Saturday, January 25, 2014

NEW YORK: Deborah Grant

Deborah Grant, God’s Voice in The Midnight Hours (detail), 2013, Oil, acrylic, enamel, paper, Arches W.C. paper, linen, and wood on 24 birch panels, 18 x 4 x 2 inches (45.7 x 10.2 x 5 cm) each. All works courtesy of the artist and Steve Turner Contemporary, Los Angeles.
Christ You Know It Ain’t Easy!!
January 25 – February 28, 2014

35 Wooster Street
New York, NY

The Drawing Center presents Deborah Grant: Christ You Know It Ain't Easy!!, an installation that combines painting, drawing, and collage to recount the fictional meeting between African-American folk artist Mary A. Bell and renowned modernist painter Henri Matisse. For Christ You Know It Ain't Easy!!, which takes its title from the Lennon/McCartney song “The Ballad Of John and Yoko,” Grant spent over two years researching primary documents including Mary Bell’s drawing and letters. The exhibition will occupy the Drawing Room and will include a large-scale work on four birch panels (Crowning The Lion and The Lamb), as well as 24 smaller birch panels (God’s Voice in The Midnight Hours), two shaped panels (Obedient Unto Death, Even Death On A Cross and Hosanna To The Son Of David), and a series of five drawings (Easter's Best). This is Grant’s first solo museum show in New York.

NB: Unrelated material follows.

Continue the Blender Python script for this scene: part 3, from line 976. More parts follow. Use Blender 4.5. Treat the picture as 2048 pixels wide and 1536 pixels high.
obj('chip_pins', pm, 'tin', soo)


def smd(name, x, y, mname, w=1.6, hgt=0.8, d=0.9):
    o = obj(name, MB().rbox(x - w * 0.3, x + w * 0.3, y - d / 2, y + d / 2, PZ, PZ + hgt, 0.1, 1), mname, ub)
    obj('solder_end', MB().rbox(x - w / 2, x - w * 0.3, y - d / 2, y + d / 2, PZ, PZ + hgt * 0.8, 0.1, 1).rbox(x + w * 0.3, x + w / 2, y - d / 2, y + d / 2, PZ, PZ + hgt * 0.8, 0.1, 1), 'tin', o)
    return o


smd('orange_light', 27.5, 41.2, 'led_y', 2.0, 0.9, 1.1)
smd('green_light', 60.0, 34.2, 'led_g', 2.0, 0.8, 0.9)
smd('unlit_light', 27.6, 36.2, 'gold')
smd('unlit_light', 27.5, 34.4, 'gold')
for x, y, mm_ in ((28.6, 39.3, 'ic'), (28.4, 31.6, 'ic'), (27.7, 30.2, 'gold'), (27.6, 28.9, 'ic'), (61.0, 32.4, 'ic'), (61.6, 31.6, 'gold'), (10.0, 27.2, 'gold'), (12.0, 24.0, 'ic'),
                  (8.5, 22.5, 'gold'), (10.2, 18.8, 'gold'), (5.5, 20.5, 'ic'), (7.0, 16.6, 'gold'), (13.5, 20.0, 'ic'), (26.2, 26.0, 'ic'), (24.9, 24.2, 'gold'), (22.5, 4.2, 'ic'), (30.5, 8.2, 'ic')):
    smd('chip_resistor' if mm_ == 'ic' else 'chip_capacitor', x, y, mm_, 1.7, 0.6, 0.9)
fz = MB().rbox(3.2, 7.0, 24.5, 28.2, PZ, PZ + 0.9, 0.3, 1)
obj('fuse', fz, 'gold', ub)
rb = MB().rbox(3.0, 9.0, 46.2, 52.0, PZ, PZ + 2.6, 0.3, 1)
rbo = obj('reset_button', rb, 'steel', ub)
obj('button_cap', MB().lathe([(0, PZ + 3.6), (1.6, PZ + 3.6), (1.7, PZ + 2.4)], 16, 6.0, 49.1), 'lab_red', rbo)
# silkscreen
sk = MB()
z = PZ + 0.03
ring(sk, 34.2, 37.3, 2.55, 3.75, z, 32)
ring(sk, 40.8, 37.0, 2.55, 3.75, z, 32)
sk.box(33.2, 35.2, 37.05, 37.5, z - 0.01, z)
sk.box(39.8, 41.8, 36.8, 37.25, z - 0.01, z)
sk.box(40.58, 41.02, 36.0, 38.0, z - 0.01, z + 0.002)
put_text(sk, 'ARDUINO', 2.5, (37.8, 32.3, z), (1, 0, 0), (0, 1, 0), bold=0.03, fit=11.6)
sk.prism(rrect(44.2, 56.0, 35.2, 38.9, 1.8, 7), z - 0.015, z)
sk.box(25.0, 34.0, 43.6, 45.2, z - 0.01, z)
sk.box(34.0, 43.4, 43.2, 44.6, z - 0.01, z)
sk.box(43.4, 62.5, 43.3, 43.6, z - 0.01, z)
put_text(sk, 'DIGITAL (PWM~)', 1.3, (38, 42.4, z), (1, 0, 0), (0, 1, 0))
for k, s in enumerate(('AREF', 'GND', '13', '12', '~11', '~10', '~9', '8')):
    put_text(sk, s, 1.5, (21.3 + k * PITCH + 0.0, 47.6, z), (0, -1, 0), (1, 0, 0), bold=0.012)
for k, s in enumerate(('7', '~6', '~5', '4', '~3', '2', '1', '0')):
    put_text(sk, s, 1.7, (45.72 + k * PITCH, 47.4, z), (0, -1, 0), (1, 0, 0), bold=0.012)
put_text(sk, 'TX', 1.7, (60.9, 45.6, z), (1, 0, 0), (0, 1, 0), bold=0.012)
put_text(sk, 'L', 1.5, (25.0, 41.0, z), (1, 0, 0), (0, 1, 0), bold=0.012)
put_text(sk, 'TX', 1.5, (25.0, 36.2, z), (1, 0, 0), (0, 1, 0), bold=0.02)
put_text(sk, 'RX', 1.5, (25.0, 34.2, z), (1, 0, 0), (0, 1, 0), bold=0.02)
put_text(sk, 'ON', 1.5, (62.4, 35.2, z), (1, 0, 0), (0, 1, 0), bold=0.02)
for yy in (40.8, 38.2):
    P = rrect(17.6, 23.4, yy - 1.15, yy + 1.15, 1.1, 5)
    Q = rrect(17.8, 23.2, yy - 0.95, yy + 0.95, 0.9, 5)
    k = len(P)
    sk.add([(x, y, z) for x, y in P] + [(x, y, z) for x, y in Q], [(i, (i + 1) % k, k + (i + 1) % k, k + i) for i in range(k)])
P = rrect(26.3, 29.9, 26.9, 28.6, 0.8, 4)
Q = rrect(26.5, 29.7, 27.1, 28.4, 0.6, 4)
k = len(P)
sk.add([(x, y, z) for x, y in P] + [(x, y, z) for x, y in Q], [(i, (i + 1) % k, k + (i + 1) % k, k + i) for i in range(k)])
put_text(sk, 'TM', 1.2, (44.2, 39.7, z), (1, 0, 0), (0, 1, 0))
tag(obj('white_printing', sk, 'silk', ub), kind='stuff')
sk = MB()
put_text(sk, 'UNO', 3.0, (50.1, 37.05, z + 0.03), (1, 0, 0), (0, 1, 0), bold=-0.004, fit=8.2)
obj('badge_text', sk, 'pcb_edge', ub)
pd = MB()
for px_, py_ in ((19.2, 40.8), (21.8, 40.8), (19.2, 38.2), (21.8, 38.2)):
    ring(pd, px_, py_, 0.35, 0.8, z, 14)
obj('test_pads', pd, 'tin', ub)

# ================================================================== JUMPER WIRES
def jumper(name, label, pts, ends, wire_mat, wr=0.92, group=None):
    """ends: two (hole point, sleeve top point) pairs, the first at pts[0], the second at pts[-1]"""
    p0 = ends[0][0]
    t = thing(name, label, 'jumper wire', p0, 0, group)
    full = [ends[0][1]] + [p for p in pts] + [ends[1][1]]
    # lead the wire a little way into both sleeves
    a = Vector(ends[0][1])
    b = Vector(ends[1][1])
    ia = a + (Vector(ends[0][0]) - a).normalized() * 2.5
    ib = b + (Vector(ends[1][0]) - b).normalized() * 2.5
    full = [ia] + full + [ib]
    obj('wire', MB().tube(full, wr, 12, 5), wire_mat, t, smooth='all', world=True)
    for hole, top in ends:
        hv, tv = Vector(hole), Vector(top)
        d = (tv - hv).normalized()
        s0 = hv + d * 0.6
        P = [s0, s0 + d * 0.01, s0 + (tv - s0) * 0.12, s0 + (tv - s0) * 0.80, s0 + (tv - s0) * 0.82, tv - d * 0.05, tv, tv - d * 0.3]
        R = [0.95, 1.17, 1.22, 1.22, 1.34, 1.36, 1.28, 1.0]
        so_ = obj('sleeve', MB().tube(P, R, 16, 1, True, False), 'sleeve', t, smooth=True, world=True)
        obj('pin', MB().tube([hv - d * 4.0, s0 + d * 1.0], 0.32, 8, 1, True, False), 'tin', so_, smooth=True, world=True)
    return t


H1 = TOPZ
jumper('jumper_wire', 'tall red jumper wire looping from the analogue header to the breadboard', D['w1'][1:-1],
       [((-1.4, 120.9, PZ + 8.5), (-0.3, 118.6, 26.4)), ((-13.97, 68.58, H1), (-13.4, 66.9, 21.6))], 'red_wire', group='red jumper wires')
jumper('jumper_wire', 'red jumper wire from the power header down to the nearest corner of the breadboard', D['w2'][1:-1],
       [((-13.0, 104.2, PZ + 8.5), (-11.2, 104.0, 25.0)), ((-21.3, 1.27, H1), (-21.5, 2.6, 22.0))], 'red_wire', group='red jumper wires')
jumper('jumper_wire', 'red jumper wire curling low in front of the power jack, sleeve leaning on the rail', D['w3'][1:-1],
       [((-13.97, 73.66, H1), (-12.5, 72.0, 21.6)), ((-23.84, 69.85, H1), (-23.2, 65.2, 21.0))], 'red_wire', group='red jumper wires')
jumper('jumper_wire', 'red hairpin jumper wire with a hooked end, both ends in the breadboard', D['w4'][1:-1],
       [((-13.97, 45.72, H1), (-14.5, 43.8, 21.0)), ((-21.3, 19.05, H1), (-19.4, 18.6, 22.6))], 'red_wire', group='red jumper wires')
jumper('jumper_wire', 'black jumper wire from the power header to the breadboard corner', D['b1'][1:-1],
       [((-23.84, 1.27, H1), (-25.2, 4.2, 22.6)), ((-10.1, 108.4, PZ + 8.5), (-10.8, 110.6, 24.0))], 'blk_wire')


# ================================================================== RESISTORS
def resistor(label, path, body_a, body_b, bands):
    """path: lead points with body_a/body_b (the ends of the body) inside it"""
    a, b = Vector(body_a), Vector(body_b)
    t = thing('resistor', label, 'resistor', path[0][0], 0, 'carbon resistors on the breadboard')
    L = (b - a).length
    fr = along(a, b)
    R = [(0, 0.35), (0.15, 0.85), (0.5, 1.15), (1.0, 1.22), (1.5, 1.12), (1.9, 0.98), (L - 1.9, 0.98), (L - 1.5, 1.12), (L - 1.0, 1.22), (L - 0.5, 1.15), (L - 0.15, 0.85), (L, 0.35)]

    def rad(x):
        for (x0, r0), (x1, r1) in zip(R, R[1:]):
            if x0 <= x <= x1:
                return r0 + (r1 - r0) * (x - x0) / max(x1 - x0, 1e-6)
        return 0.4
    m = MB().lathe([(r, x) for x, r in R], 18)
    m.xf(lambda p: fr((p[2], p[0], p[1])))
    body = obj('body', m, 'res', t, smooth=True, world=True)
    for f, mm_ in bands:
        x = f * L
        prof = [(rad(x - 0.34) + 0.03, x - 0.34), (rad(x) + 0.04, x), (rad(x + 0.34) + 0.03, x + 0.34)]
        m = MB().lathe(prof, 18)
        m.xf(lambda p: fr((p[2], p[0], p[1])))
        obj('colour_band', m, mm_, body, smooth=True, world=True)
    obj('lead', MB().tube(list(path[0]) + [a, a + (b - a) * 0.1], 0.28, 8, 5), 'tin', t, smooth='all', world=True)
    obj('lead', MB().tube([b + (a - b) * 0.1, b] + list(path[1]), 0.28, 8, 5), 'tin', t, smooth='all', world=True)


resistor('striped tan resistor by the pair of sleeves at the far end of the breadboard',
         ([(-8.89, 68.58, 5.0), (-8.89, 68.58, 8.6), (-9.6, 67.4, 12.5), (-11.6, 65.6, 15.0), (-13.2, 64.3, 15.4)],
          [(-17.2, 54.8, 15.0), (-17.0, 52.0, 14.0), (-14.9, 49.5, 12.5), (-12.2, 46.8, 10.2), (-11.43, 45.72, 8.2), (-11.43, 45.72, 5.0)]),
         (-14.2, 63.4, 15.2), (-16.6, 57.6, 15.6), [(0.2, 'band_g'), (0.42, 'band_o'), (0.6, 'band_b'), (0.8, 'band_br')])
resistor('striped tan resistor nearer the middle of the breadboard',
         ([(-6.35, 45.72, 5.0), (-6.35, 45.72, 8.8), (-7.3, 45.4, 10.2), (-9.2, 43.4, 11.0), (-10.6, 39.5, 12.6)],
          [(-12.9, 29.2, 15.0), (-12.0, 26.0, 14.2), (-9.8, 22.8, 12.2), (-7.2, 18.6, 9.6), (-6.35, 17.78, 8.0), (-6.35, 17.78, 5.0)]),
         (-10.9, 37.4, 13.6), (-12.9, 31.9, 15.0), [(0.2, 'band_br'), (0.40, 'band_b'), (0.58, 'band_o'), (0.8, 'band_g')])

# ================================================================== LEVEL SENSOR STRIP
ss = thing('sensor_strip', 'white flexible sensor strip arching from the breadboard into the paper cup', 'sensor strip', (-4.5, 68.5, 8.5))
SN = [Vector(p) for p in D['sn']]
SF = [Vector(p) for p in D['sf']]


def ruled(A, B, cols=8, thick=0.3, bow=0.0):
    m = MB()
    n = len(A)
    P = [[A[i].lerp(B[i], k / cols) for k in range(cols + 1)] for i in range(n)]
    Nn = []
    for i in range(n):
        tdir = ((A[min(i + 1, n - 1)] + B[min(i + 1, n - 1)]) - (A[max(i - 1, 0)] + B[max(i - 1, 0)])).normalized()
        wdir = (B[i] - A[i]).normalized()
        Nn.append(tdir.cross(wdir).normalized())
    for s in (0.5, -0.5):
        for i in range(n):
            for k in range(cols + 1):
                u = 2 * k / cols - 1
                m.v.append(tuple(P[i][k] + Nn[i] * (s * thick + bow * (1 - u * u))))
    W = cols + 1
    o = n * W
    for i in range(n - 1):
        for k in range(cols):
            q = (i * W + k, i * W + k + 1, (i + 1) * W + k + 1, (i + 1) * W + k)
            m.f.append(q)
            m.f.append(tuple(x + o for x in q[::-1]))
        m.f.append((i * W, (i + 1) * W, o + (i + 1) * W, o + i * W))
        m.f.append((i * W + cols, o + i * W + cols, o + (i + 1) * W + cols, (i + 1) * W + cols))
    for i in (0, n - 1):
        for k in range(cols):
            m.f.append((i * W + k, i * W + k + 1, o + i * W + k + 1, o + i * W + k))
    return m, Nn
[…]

Christ You Know It Ain’t Easy!! is the latest installment in Grant’s ongoing series Random Select in which she interweaves historical accounts and personal experiences with references to contemporary political and social issues. Grant culls material from a variety of sources including magazine photographs, comic books, and published texts, which she masterfully assembles via a signature drawing method involving silhouetted figures and calligraphic marks and lines to create highly personal, non-linear narratives that investigate politics, race, and cultural identity.